The U.S. dollar hovered near a four-year low against the euro and touched a one-month trough versus the yen on Wednesday. Traders are bracing for a widely expected interest rate cut by the Federal Reserve, which is set to announce its decision later in the session.
Markets have already priced in a 25 basis point cut. The focus now shifts to Jerome Powell’s comments, which investors will analyze closely for signals on the pace of further easing. Futures are currently pricing in almost 68 basis points of cuts by year-end.
Attention will also be on whether policymakers debated a larger 50 bps reduction, especially as President Donald Trump presses ahead with major economic reforms. His efforts have fueled concerns about the central bank’s independence.

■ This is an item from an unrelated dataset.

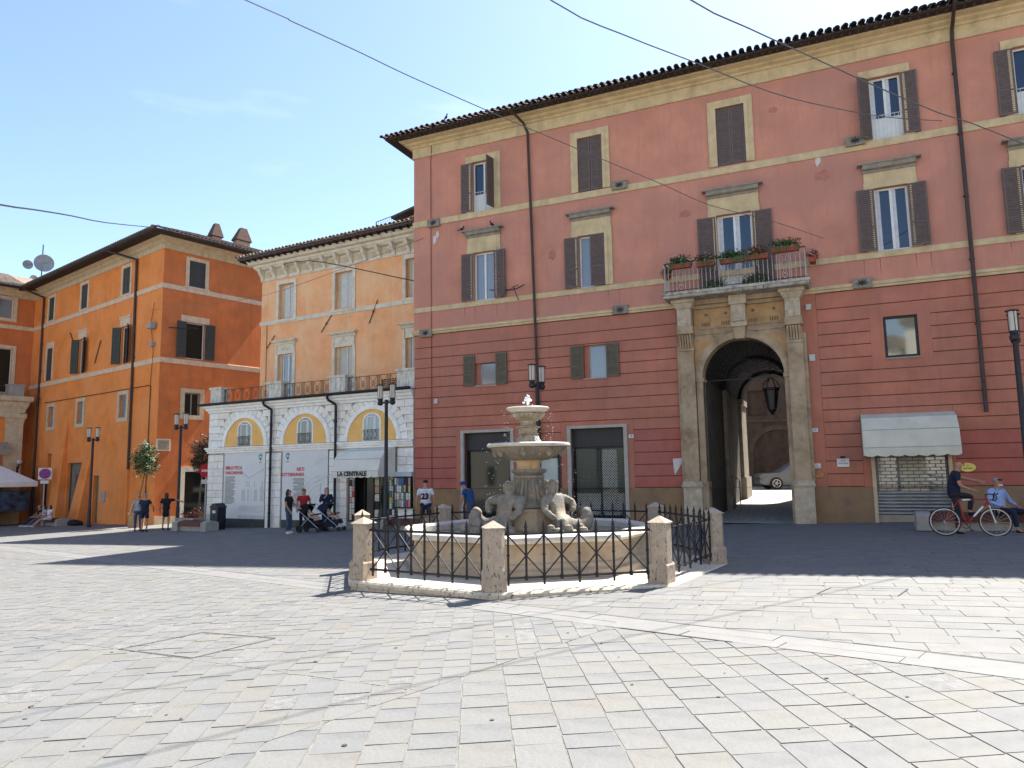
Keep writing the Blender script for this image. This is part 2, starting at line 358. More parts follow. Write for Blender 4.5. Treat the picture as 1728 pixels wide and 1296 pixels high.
SLOT = mat('dark cover slot', (.03, .03, .03), .8, 0, bump=0)
def gline(b_, p, q, w=.008):
    p, q = Vector(p), Vector(q); n_ = Vector((-(q - p).y, (q - p).x)).normalized() * w
    b_.poly([(v.x, v.y, gz(v.x, v.y) + .0100) for v in (p - n_, q - n_, q + n_, p + n_)])
for lab, P_ in (('paved inspection cover outline in the left foreground', ((-4.45, 8.42), (-3.85, 9.2), (-2.78, 8.68), (-3.38, 7.85))), ('paved inspection cover outline just outside the palace shadow at right', ((4.1, 10.15), (4.5, 10.62), (5.4, 10.25), (5.0, 9.75)))):
    gl = MB()
    for p, q in zip(P_, P_[1:] + P_[:1]): gline(gl, p, q, .009)
    gl.build('inspection_cover', SLOT, None, label=lab, cat='cover')
gl = MB(); gline(gl, SA + SE * 1.95 - SN * .29, SA + SE * 3.3 - SN * .29, .013)
gl.build('drain_slot', SLOT, None, label='dark drain slot along the near edge of the pale stone band', cat='drain')

# ---------------------------------------------------------------- shutters and windows
SHC = {}
def shutter_mesh(w, h, m, mid=True):
    k = (round(w, 2), round(h, 2), m.name)
    if k in SHC: return SHC[k]
    b = MB(); t = .04; r = .055
    b.box(0, r, -t / 2, t / 2, 0, h); b.box(w - r, w, -t / 2, t / 2, 0, h); b.box(r, w - r, -t / 2, t / 2, 0, r * 1.3); b.box(r, w - r, -t / 2, t / 2, h - r, h)
    b.box(r, w - r, -.004, .004, r * 1.3, h - r)
    if mid: b.box(r, w - r, -t / 2, t / 2, h * .36, h * .36 + r)
    z = r * 1.3 + .01
    while z < h - r - .02:
        if not (mid and h * .36 - .03 < z < h * .36 + r - .005):
            b.add([(r, -.019, z + .012), (w - r, -.019, z + .012), (w - r, -.019, z + .030), (r, -.019, z + .030), (r, .019, z + .012), (w - r, .019, z + .012), (w - r, .019, z + .030), (r, .019, z + .030), (r, 0, z - .002), (w - r, 0, z - .002), (r, 0, z + .048), (w - r, 0, z + .048)],
                  [(0, 1, 2, 3), (5, 4, 7, 6), (8, 9, 1, 0), (9, 8, 4, 5), (3, 2, 11, 10), (6, 7, 10, 11)])
        z += .062
    o = b.build('shutter', m); me = o.data; bpy.data.objects.remove(o); SHC[k] = me; return me
def shutter(parent, u, z, w, h, m, side, ang=0, y=-.05, mid=True):
    # side -1: hinge at the left jamb, +1: at the right jamb; ang 0 = closed, 180 = flat on the wall
    me = shutter_mesh(w, h, m, mid)
    rz = radians(-ang) if side < 0 else radians(180 + ang)
    return place(me, 'shutter', parent, (u, y, z), rz)
def window(parent, u0, u1, z0, z1, y=.16, pm=None, fm=None, bar=0, door=0, mull=True, w=.06, label=None, curtain=None):
    pm = pm or GL_B; fm = fm or WPAINT
    b = MB(); b.frame(u0, u1, z0, z1, w, y, y + .06); c = (u0 + u1) / 2
    if mull: b.box(c - w * .6, c + w * .6, y - .012, y + .05, z0 + w, z1 - w)
    zb = z0 + door * (z1 - z0) if door else z0 + w
    if door: b.box(u0 + w, u1 - w, y + .01, y + .045, z0 + w, zb)
    if bar:
        for i in range(1, bar + 1):
            zz = zb + (z1 - w - zb) * i / (bar + 1); b.box(u0 + w, u1 - w, y + .01, y + .05, zz - .015, zz + .015)
    f = b.build('window', fm, parent, label=label)
    for a, e in ((((u0 + w, c - w * .6), (c + w * .6, u1 - w))) if mull else ((u0 + w, u1 - w),)):
        MB().box(a, e, y + .025, y + .035, zb, z1 - w).build('pane', pm, f)
        if curtain: MB().box(a, a + (e - a) * curtain, y + .0215, y + .0245, zb, z1 - w).build('curtain', mat('white net curtain', (.55, .56, .58), .9, .1, 9), f)
    return f
# ---------------------------------------------------------------- RED PALACE
YR = radians(24.152)
RED = thing('palace_building', 'long four storey salmon red palace with a stone archway and balcony', 'building', (RO.x, RO.y, 0), -YR)
top_ops = [(2.66, 3.60, 11.74, 13.74), (6.99, 7.92, 11.77, 13.80), (11.93, 12.85, 11.80, 13.83), (16.58, 17.46, 11.74, 13.76), (20.36, 21.26, 11.74, 13.78), (24.6, 25.5, 11.74, 13.78)]
mid_ops = [(2.68, 3.57, 8.22, 10.10), (6.93, 7.91, 8.22, 10.12), (11.78, 12.90, 7.46, 10.10), (16.50, 17.42, 8.22, 10.20), (20.28, 21.18, 8.22, 10.2), (24.6, 25.5, 8.22, 10.2)]
low_ops = [(2.70, 3.58, 4.95, 6.12), (7.00, 7.84, 4.95, 6.12), (16.48, 17.39, 4.94, 6.19)]
shop_ops = [(2.20, 4.12, -.35, 3.20), (4.5, 6.02, -.35, 2.35), (6.45, 8.36, -.3, 3.20), (15.98, 17.86, -.1, 3.05)]
PORTAL = (11.10, 13.62, -.3, 5.92)
XR = 30.0
ops = top_ops + mid_ops + low_ops + shop_ops
MB().wall(0, XR, 7.14, 14.45, top_ops + mid_ops, 0, .30).build('upper_wall', RED_UP, RED)
ZP = 1.13
MB().wall(0, XR, ZP, 7.14, low_ops + [(a, b, max(c, ZP), d) for a, b, c, d in shop_ops] + [(11.1, 13.62, ZP, 5.92)], .045, .28).build('lower_wall', mat('dark groove plaster', (.17, .07, .05), .9, .1), RED)
MB().wall(0, XR, -.8, ZP, [(a, b, c, ZP) for a, b, c, d in shop_ops] + [(11.1, 13.62, -.8, ZP)], -.03, .38).build('plinth', OCHRE_PL, RED)
bw = MB(); bw.box(0, .25, .31, 10.4, -.8, 15.0); bw.box(XR - .25, XR, .31, 10.4, -.8, 15.0)
bw.build('side_wall', RED_UP, RED)
bw = MB(); bw.box(.25, 10.6, 10.15, 10.4, -.8, 15.0); bw.box(14.1, XR - .25, 10.15, 10.4, -.8, 15.0); bw.box(10.6, 14.1, 10.15, 10.4, 5.95, 15.0)
bw.build('rear_wall', mat('tan rear plaster', (.34, .29, .23), .9, .1), RED)
# rusticated courses: one slab each, split where a window, shop or the portal interrupts them
GV = [7.11, 6.60, 6.18, 5.80, 5.42, 5.03, 4.62, 4.22, 3.83, 3.46, 3.09, 2.71, 2.32, 1.91, 1.52, 1.14]
holes = [(2.70, 3.58, 4.95, 6.12, 0), (7.0, 7.84, 4.95, 6.12, 0), (16.12, 17.72, 4.634, 6.588, 0), (1.86, 4.44, -1, 3.42, 0), (4.44, 6.08, -1, 2.42, 0), (6.08, 8.70, -1, 3.42, 0), (15.66, 18.08, -1, 3.2, 0), (10.30, 14.66, -1, 8, 0)]
for zt, zb in zip(GV, GV[1:]):
    zt -= .012; zb += .012
    cuts = sorted([(h[0], h[1], h) for h in holes if h[2] < zt and h[3] > zb]); u = .02
    segs = []
    for a, b, h in cuts:
        if h in (holes[0], holes[1], holes[2]) and not (h[2] <= zb and h[3] >= zt):
            continue
        if a > u: segs.append((u, a))
        u = max(u, b)
    segs.append((u, XR))
    for a, b in segs:
        sub = [(a, b, zb, zt)]
        for h in holes[:3]:                       # a window edge inside the course: cut a notch out of it
            if h[0] >= a and h[1] <= b and h[2] < zt and h[3] > zb:
                sub = [(a, h[0], zb, zt), (h[1], b, zb, zt)]
                sub += [(h[0], h[1], zb, h[2])] if h[2] > zb else [(h[0], h[1], h[3], zt)]
        k = MB()
        for p in sub: k.cbox(p[0], p[1], 0, .044, p[2], p[3], .006)
        crim = zt < 3.2 and ((8.4 < a < 11) or (a < 1) or (a > 5.9 and a < 7) or a > 17.5) and zt < 2.8 or (zt < 3.1 and 8.4 < a < 11)
        k.build('course', RED_CR if crim else RED_LO, RED)
MB().box(10.305, 11.09, .001, .044, ZP, 7.12).box(13.63, 14.655, .001, .044, ZP, 7.12).build('plain_strip', RED_LO, RED)
for (a, b, zt) in ((1.865, 2.08, 3.448), (4.24, 4.435, 3.448), (6.085, 6.31, 3.448), (8.48, 8.695, 3.448), (15.665, 15.88, 3.448), (17.97, 18.075, 3.448)):
    MB().box(a, b, .001, .044, ZP, zt).build('plain_strip', RED_LO, RED)
MB().box(2.081, 4.239, .001, .044, 3.20, 3.448).build('plain_strip', RED_LO, RED)
for q_ in ((6.311, 8.479, 3.20, 3.448), (15.881, 17.969, 3.05, 3.448), (4.45, 6.07, 2.35, 2.698)): MB().box(q_[0], q_[1], .001, .044, q_[2], q_[3]).build('plain_strip', RED_LO, RED)
for q_ in ((16.12, 16.479, 4.634, 6.588), (17.391, 17.72, 4.634, 6.588), (16.48, 17.39, 4.634, 4.939), (16.48, 17.39, 6.191, 6.588)): MB().box(q_[0], q_[1], 0, .044, q_[2], q_[3]).build('plain_strip', RED_LO, RED)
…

In Asian trading hours, the currency market remained calm as traders avoided placing big bets before the Fed decision. The euro edged slightly lower to $1.1852, just under Tuesday’s four-year high of $1.18785.
Sterling held steady at $1.3642, close to its 2-1/2-month high. Weak British jobs data released Tuesday failed to shake market confidence that the Bank of England will keep rates unchanged this week.
The U.S. dollar index, which tracks the greenback against six major peers, stood at 96.686, hovering near its lowest level since early July. It is down almost 11% this year, and investors anticipate more weakness despite a recent pause in the decline.
Analysts warn the risk rally could be tested. “If Powell signals fewer cuts than the market expects, it may shake investor confidence,” said Laura Cooper, senior macro strategist at Nuveen. “With six cuts already priced in, the story isn’t about the size of the move this week but about how Powell outlines the path ahead.”
The Fed’s two-day meeting began Tuesday with new dynamics at the policymaker table. A federal appeals court recently blocked efforts to remove Fed Governor Lisa Cook, ensuring her participation in this week’s discussions.
Meanwhile, U.S. data showed retail sales rose more than expected in August, boosted by consumer spending on goods and dining. However, a weakening labor market and higher prices from tariffs remain risks to continued growth.
Elsewhere in the forex market, the Swiss franc eased slightly to 0.7869 per dollar, just off its decade high. The Australian dollar climbed to an 11-month high, trading at $0.6675. The Japanese yen strengthened to 146.22, its strongest in a month, before the Bank of Japan policy meeting on Friday. The BOJ is expected to hold rates steady.
Political uncertainty in Japan also looms large. On October 4, the Liberal Democratic Party will elect a new leader to replace outgoing Prime Minister Shigeru Ishiba. Analysts believe the BOJ is unlikely to act before the elections.
“Our base case is that the next rate hike could come in early 2026, as markets will want to see how new leadership unfolds,” said Howe Chung Wan, head of Asian fixed income at Principal Asset Management.